Friday, June 2, 2017

A Song A Day: Slim Harpo, "Got Love if You Want It"



JUNE 2, 2017


“I GOT LOVE IF YOU WANT IT” (WRITER: SLIM HARPO [JAMES MOORE])

ARTIST: SLIM HARPO

RELEASED 1957 ON 7” 45

Born James Moore, Slim Harpo renamed himself  for his superb harmonica, or “blues harp,” work.

An orphan from Louisiana, he came to music relatively late and didn’t sound like anyone else. His distinctive vocal accent, catchy songs, and swampy, loping beat set him aside from the rougher, flashier bluesmen from Chicago, New Orleans, and Memphis.

Harpo spent his entire career recording for the Excello label out of Nashville. For the first few years, he recorded near his Baton Rouge home, working with a regular crew of musicians and producer Jay Miller. 

Like many artists of his time, Harpo had his songwriting royalties garnished; Miller added his name to many of Harpo’s compositions (which were often collaborations between the singer and his wife Lovelle). That was just part of the deal back then, crooked as it was.

While American R&B and pop listeners were certainly familiar with him, the British blues-influenced groups of the early/mid 1960s loved Slim Harpo. His recordings were artful, distinctive, and left plenty of room for reimagining.

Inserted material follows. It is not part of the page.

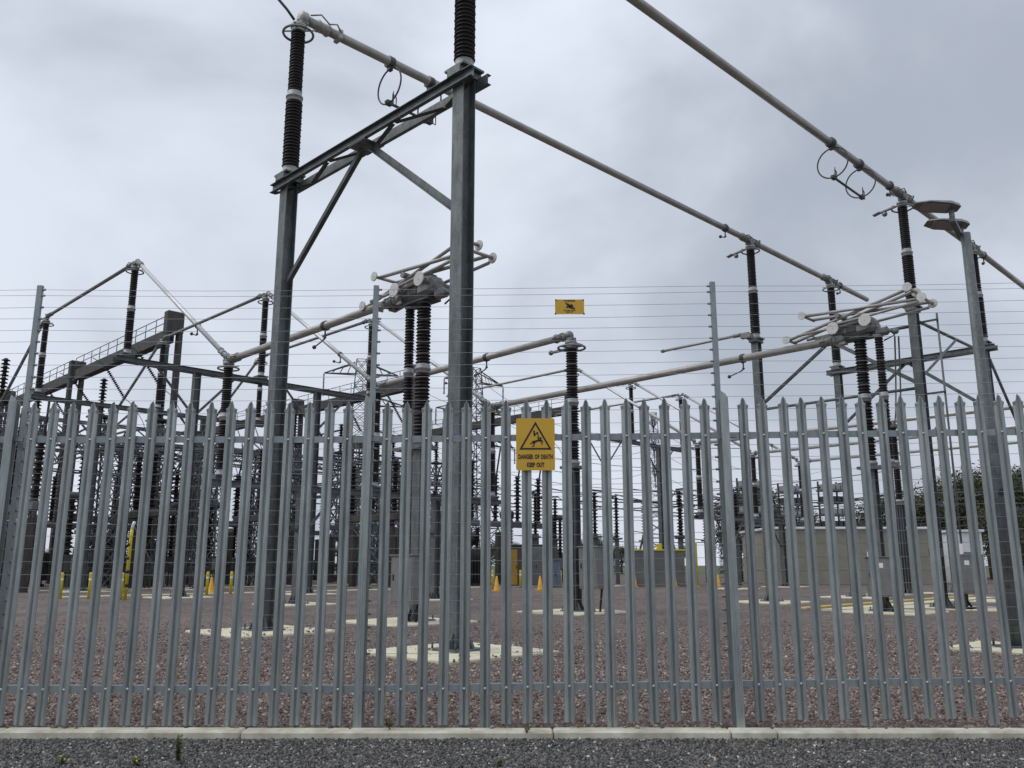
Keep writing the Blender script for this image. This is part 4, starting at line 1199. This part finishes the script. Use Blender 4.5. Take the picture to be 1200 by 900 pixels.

As a result, the Stones, Kinks, Pretty Things, Moody Blues, et al. covered his songs, giving unique interpretations but seldom approaching the quality of the originals. Even Syd Barrett’s Pink Floyd cut Harpo’s “I’m a King Bee” at their first recording session.  Sometimes, of course, some of the more nefarious British groups simply added new words to existing R&B songs and took the writing credits. (Calling The Who!)

The royalty payments that did come Slim’s way allowed him to play music on a full-time basis beginning in the mid-1960s. He also ran a trucking business.

Slim continued to grow artistically during the decade, enjoying his biggest single in 1966 with “Baby, Scratch My Back,” a rocking, raw, funky country blues with a rough backbeat an amusing vocal delivery. In the latter half of the 1960s he broke with Jay Miller and began cutting discs in Nashville with a new producer.

Known for the highly musical quality of his live performances—measured, tight, the opposite of in-your-face—Harpo’s star continued to ascend as he was able to devote more time to music. But in 1970, he died at just 46 of a heart attack in Louisiana.

“I Got Love if You Want It” is the b-side of Harpo’s first release, the smash “I’m a King Bee.” Surely this is among the great two-sided debut 45s of all time.

I give the edge to “Got Love” for its odd elements and the way they come together. Harpo’s delivery is laid-back almost to the point of petulance, and it's clear that neither party in the conversation is innocent or necessarily steeped in good intentions. On this 45, brothers Gable and Fats Perrodin provided guitar and bass, with Clarence Etienne on drums, and Slim on that harmonica. Someone is also shaking some pretty fine maracas.

Recorded and released in 1957, it sounds years ahead of its time.